8 March 2011
3.30pm - 4.30pm
Venue: F1 lecture theatre, Gate 3, 74 Epsom Ave, Epsom, Auckland (Free parking available at Gate 2) - View map
Host: School of Teaching, Learning and Development
Contact info: Please RSVP to Simaima Afemui by Friday 4 March. Refreshments will be served following the seminar in H203.
The School of Teaching, Learning and Development invites you to a presentation by Professor Lorna Earl:
How to make everything you do publishable
Come along with your ideas to this interactive seminar, designed to broaden horizons and stimulate possibilities for writing.
Dr Lorna Earl is a Director of Aporia Consulting Ltd. (Toronto), a Canadian-based research and evaluation organisation specialising in education. She is also the president of the International Congress for School Effectiveness and School Improvement and is currently a Visiting Professor in the Faculty of Education at The University of Auckland. Lorna is a former Associate Professor in the Theory and Policy Studies Department and Head of the International Centre for Educational Change at the Ontario Institute of Studies in Education (OISE) at the University of Toronto. She was the first Director of Assessment in the Educational Quality and Accountability Office in Ontario and the first Researcher in Residence appointed to the Ontario Ministry of Education.
Lorna has worked for over twenty years in schools and with school boards and, as a leader in the field of assessment and evaluation, has been involved in consultation, research, evaluation and staff development with teachers’ organisations, ministries of education, school boards and charitable foundations in Canada, England, Australia, New Zealand, Europe and the United States.

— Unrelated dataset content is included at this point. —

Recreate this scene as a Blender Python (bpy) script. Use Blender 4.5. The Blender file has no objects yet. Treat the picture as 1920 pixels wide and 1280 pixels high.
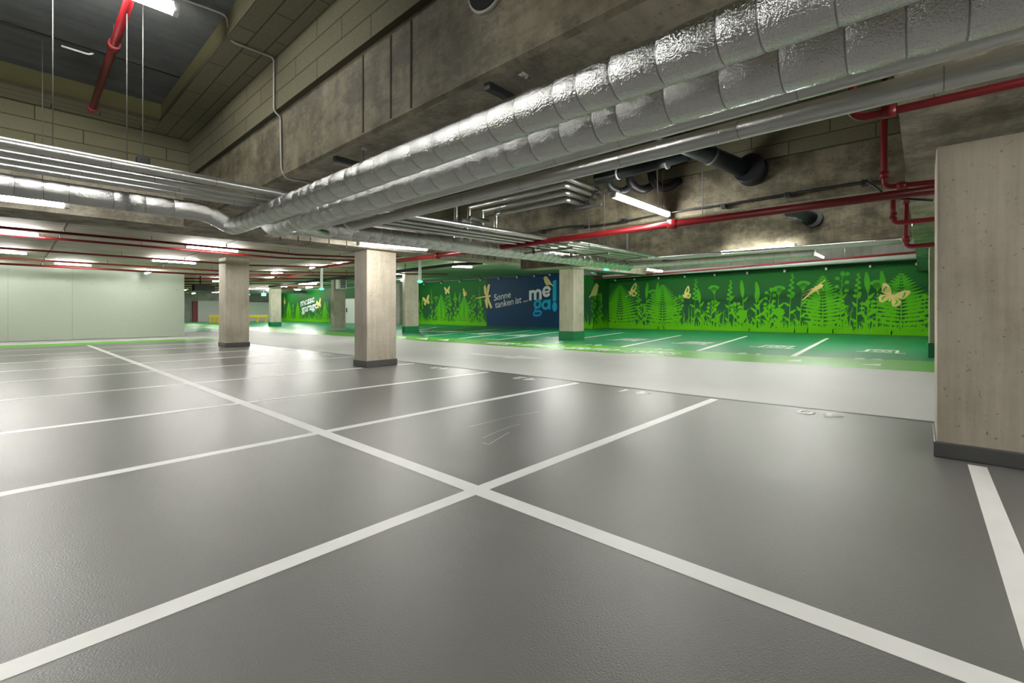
import bpy, bmesh, math, random
from mathutils import Vector, Matrix, Quaternion

# ------------------------------------------------------------------ camera, world, exposure
SC = bpy.context.scene
COL = SC.collection
F_PX, CAM_H, Y_H, X_C = 850.6, 1.3, 586.0, 960.0
YAW = math.radians(42.08)
cam_data = bpy.data.cameras.new('camera')
cam_data.sensor_width = 36.0
cam_data.lens = F_PX / 1920 * 36.0
cam_data.shift_y = (Y_H - 640.0) / 1920.0
cam_data.clip_start, cam_data.clip_end = 0.05, 300
cam = bpy.data.objects.new('camera', cam_data)
COL.objects.link(cam)
cam.location = (0, 0, CAM_H)
cam.rotation_euler = (math.pi / 2, 0, YAW - math.pi / 2)
SC.camera = cam
W = bpy.data.worlds.new('world')
SC.world = W
W.use_nodes = True
W.node_tree.nodes['Background'].inputs[0].default_value = (0.9, 1.0, 0.85, 1)
W.node_tree.nodes['Background'].inputs[1].default_value = 0.0
SC.view_settings.view_transform = 'Standard'
SC.view_settings.look = 'None'
SC.view_settings.exposure = 0.0
SC.view_settings.gamma = 1.0
LAMP = 138.0          # radiance of the LED diffusers
try:
    SC.cycles.max_bounces = 10
    SC.cycles.diffuse_bounces = 6
    SC.cycles.glossy_bounces = 5
    SC.cycles.sample_clamp_indirect = 4.0
except Exception:
    pass

# ------------------------------------------------------------------ pixel -> world on a known surface
FW = Vector((math.cos(YAW), math.sin(YAW), 0)); RT = Vector((math.sin(YAW), -math.cos(YAW), 0))
C0 = Vector((0, 0, CAM_H))
def ray(px, py):
    return FW + RT * ((px - X_C) / F_PX) + Vector((0, 0, -(py - Y_H) / F_PX))
def on_z(px, py, z=0.0):
    r = ray(px, py); return C0 + r * ((z - CAM_H) / r.z)
def on_x(px, py, x):
    r = ray(px, py); return C0 + r * (x / r.x)
def on_y(px, py, y):
    r = ray(px, py); return C0 + r * (y / r.y)
SLOPE = 0.052
def slab_z(x):
    return 3.4 + max(0.0, x - 6.5) * SLOPE
def on_slab(px, py, drop=0.15):
    p = on_z(px, py, 3.4 - drop)
    if p.x > 6.5:
        r = ray(px, py)
        t = (3.4 - drop - CAM_H - 6.5 * SLOPE) / (r.z - SLOPE * r.x)
        p = C0 + r * t
    return p

# ------------------------------------------------------------------ materials
MATS = {}
def new_mat(name):
    m = bpy.data.materials.new(name); m.use_nodes = True
    nt = m.node_tree
    return m, nt, nt.nodes, nt.links, nt.nodes['Principled BSDF']
def ramp(nd, stops):
    r = nd.new('ShaderNodeValToRGB'); e = r.color_ramp.elements
    while len(e) < len(stops): e.new(0.5)
    for el, (p, c) in zip(e, stops):
        el.position = p; el.color = (c[0], c[1], c[2], 1)
    return r
def mapped_noise(nd, lk, scale, sc=(1, 1, 1), detail=6, rough=0.6):
    g = nd.new('ShaderNodeNewGeometry'); mp = nd.new('ShaderNodeMapping')
    mp.inputs['Scale'].default_value = sc
    n = nd.new('ShaderNodeTexNoise')
    n.inputs['Scale'].default_value = scale; n.inputs['Detail'].default_value = detail
    n.inputs['Roughness'].default_value = rough
    lk.new(g.outputs['Position'], mp.inputs['Vector']); lk.new(mp.outputs['Vector'], n.inputs['Vector'])
    return n
def plain(name, col, rough=0.5, metal=0.0, emit=None, es=0.0, var=0.0):
    m, nt, nd, lk, b = new_mat(name)
    b.inputs['Base Color'].default_value = (*col, 1)
    b.inputs['Roughness'].default_value = rough; b.inputs['Metallic'].default_value = metal
    if var:
        n = mapped_noise(nd, lk, 5.0)
        r = ramp(nd, [(0.3, [c * (1 - var) for c in col]), (0.7, [min(1, c * (1 + var)) for c in col])])
        lk.new(n.outputs['Fac'], r.inputs['Fac']); lk.new(r.outputs['Color'], b.inputs['Base Color'])
    if emit:
        b.inputs['Emission Color'].default_value = (*emit, 1); b.inputs['Emission Strength'].default_value = es
    MATS[name] = m
    return m
def concrete(name, dark, mid, light, scale=0.9, streak=(2.5, 2.5, 0.25), streak_amt=0.5, rough=0.75, pits=True, bump=0.25, mottle=0.0):
    m, nt, nd, lk, b = new_mat(name)
    n1 = mapped_noise(nd, lk, scale, detail=9, rough=0.65)
    r1 = ramp(nd, [(0.32, dark), (0.5, mid), (0.68, light)])
    lk.new(n1.outputs['Fac'], r1.inputs['Fac'])
    n2 = mapped_noise(nd, lk, 1.6, sc=streak, detail=7, rough=0.7)
    r2 = ramp(nd, [(0.30, (1 - streak_amt,) * 3), (0.62, (1, 1, 1))])
    lk.new(n2.outputs['Fac'], r2.inputs['Fac'])
    mx = nd.new('ShaderNodeMix'); mx.data_type = 'RGBA'; mx.blend_type = 'MULTIPLY'
    mx.inputs[0].default_value = 1.0
    lk.new(r1.outputs['Color'], mx.inputs[6]); lk.new(r2.outputs['Color'], mx.inputs[7])
    out = mx.outputs[2]
    if mottle:
        n4 = mapped_noise(nd, lk, 2.2, sc=(1, 0.8, 1.5), detail=12, rough=0.78)
        r4 = ramp(nd, [(0.44, (1 - mottle,) * 3), (0.56, (1.08, 1.08, 1.06))])
        lk.new(n4.outputs['Fac'], r4.inputs['Fac'])
        m4 = nd.new('ShaderNodeMix'); m4.data_type = 'RGBA'; m4.blend_type = 'MULTIPLY'; m4.inputs[0].default_value = 1.0
        lk.new(out, m4.inputs[6]); lk.new(r4.outputs['Color'], m4.inputs[7]); out = m4.outputs[2]
    if pits:
        n3 = mapped_noise(nd, lk, 28.0, detail=2, rough=0.5)
        r3 = ramp(nd, [(0.25, (0.35,) * 3), (0.33, (1, 1, 1))])
        lk.new(n3.outputs['Fac'], r3.inputs['Fac'])
        m2 = nd.new('ShaderNodeMix'); m2.data_type = 'RGBA'; m2.blend_type = 'MULTIPLY'; m2.inputs[0].default_value = 0.8
        lk.new(out, m2.inputs[6]); lk.new(r3.outputs['Color'], m2.inputs[7]); out = m2.outputs[2]
    lk.new(out, b.inputs['Base Color']); b.inputs['Roughness'].default_value = rough
    nb = mapped_noise(nd, lk, 9.0, detail=8)
    bp = nd.new('ShaderNodeBump'); bp.inputs['Strength'].default_value = bump; bp.inputs['Distance'].default_value = 0.02
    lk.new(nb.outputs['Fac'], bp.inputs['Height']); lk.new(bp.outputs['Normal'], b.inputs['Normal'])
    MATS[name] = m
    return m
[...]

Lorna has published widely in the areas of assessment, evaluation and educational change. She is the co-author of the best sellers It’s About Learning: and it’s about time (2003) (with Louise Stoll and Dean Fink), Leading in A Data Rich World: Harnessing Data for School Improvement (with Steven Katz), Building and Connecting Learning Communities (with Steven Katz and Sonia Ben Jaafar), and recently co-edited Professional Learning Conversations: Challenges in Using Evidence for Improvement (2008) with Helen Timperley.